## begin

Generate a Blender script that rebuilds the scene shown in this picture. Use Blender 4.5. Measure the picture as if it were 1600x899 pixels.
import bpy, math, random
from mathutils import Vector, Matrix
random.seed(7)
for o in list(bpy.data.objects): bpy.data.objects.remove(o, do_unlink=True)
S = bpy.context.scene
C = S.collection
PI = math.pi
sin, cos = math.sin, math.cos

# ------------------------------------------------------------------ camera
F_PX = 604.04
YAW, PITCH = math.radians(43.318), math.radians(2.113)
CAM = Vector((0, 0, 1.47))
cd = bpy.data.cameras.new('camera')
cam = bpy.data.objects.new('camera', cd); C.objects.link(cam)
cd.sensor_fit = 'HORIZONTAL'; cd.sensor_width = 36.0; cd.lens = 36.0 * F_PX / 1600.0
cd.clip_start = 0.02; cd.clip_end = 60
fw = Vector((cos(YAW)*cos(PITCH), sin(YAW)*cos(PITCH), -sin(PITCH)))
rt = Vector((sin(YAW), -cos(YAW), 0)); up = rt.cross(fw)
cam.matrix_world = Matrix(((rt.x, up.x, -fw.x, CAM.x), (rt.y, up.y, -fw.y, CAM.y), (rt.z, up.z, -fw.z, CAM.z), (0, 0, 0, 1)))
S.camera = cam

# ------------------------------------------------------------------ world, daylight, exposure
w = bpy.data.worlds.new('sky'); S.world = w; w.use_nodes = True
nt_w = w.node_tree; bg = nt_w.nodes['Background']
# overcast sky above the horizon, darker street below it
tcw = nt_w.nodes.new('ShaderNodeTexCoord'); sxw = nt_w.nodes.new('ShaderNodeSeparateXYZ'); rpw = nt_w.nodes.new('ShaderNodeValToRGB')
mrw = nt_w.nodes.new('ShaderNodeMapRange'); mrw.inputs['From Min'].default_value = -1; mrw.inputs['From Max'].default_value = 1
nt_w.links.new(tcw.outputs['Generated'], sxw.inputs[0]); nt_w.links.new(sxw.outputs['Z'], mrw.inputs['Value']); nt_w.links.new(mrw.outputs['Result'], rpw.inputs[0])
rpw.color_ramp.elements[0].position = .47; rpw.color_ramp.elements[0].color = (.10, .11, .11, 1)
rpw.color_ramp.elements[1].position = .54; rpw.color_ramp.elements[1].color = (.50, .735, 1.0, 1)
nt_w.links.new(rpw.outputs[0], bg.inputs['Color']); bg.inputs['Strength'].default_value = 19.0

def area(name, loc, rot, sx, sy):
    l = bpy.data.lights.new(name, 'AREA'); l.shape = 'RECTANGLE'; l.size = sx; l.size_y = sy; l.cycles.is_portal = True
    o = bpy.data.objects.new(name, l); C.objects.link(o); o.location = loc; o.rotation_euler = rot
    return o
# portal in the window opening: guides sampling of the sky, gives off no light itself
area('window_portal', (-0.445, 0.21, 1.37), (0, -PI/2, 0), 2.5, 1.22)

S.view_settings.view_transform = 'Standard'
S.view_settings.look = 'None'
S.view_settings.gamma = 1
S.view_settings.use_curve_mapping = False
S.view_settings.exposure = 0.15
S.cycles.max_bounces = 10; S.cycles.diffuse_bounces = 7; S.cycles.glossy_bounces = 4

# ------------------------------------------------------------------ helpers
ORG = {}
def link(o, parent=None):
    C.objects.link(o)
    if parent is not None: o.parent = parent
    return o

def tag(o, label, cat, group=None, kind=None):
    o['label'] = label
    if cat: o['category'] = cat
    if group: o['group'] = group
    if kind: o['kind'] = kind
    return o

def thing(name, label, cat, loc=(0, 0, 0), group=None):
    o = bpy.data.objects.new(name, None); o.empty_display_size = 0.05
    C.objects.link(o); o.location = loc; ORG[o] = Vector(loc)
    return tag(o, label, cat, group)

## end

**PROBLEM STATEMENT**
Every line above should be written out again exactly as it stands.

**RESPONSE TO THIS TASK**
Generate a Blender script that rebuilds the scene shown in this picture. Use Blender 4.5. Measure the picture as if it were 1600x899 pixels.
import bpy, math, random
from mathutils import Vector, Matrix
random.seed(7)
for o in list(bpy.data.objects): bpy.data.objects.remove(o, do_unlink=True)
S = bpy.context.scene
C = S.collection
PI = math.pi
sin, cos = math.sin, math.cos

# ------------------------------------------------------------------ camera
F_PX = 604.04
YAW, PITCH = math.radians(43.318), math.radians(2.113)
CAM = Vector((0, 0, 1.47))
cd = bpy.data.cameras.new('camera')
cam = bpy.data.objects.new('camera', cd); C.objects.link(cam)
cd.sensor_fit = 'HORIZONTAL'; cd.sensor_width = 36.0; cd.lens = 36.0 * F_PX / 1600.0
cd.clip_start = 0.02; cd.clip_end = 60
fw = Vector((cos(YAW)*cos(PITCH), sin(YAW)*cos(PITCH), -sin(PITCH)))
rt = Vector((sin(YAW), -cos(YAW), 0)); up = rt.cross(fw)
cam.matrix_world = Matrix(((rt.x, up.x, -fw.x, CAM.x), (rt.y, up.y, -fw.y, CAM.y), (rt.z, up.z, -fw.z, CAM.z), (0, 0, 0, 1)))
S.camera = cam

# ------------------------------------------------------------------ world, daylight, exposure
w = bpy.data.worlds.new('sky'); S.world = w; w.use_nodes = True
nt_w = w.node_tree; bg = nt_w.nodes['Background']
# overcast sky above the horizon, darker street below it
tcw = nt_w.nodes.new('ShaderNodeTexCoord'); sxw = nt_w.nodes.new('ShaderNodeSeparateXYZ'); rpw = nt_w.nodes.new('ShaderNodeValToRGB')
mrw = nt_w.nodes.new('ShaderNodeMapRange'); mrw.inputs['From Min'].default_value = -1; mrw.inputs['From Max'].default_value = 1
nt_w.links.new(tcw.outputs['Generated'], sxw.inputs[0]); nt_w.links.new(sxw.outputs['Z'], mrw.inputs['Value']); nt_w.links.new(mrw.outputs['Result'], rpw.inputs[0])
rpw.color_ramp.elements[0].position = .47; rpw.color_ramp.elements[0].color = (.10, .11, .11, 1)
rpw.color_ramp.elements[1].position = .54; rpw.color_ramp.elements[1].color = (.50, .735, 1.0, 1)
nt_w.links.new(rpw.outputs[0], bg.inputs['Color']); bg.inputs['Strength'].default_value = 19.0

def area(name, loc, rot, sx, sy):
    l = bpy.data.lights.new(name, 'AREA'); l.shape = 'RECTANGLE'; l.size = sx; l.size_y = sy; l.cycles.is_portal = True
    o = bpy.data.objects.new(name, l); C.objects.link(o); o.location = loc; o.rotation_euler = rot
    return o
# portal in the window opening: guides sampling of the sky, gives off no light itself
area('window_portal', (-0.445, 0.21, 1.37), (0, -PI/2, 0), 2.5, 1.22)

S.view_settings.view_transform = 'Standard'
S.view_settings.look = 'None'
S.view_settings.gamma = 1
S.view_settings.use_curve_mapping = False
S.view_settings.exposure = 0.15
S.cycles.max_bounces = 10; S.cycles.diffuse_bounces = 7; S.cycles.glossy_bounces = 4

# ------------------------------------------------------------------ helpers
ORG = {}
def link(o, parent=None):
    C.objects.link(o)
    if parent is not None: o.parent = parent
    return o

def tag(o, label, cat, group=None, kind=None):
    o['label'] = label
    if cat: o['category'] = cat
    if group: o['group'] = group
    if kind: o['kind'] = kind
    return o

def thing(name, label, cat, loc=(0, 0, 0), group=None):
    o = bpy.data.objects.new(name, None); o.empty_display_size = 0.05
    C.objects.link(o); o.location = loc; ORG[o] = Vector(loc)
    return tag(o, label, cat, group)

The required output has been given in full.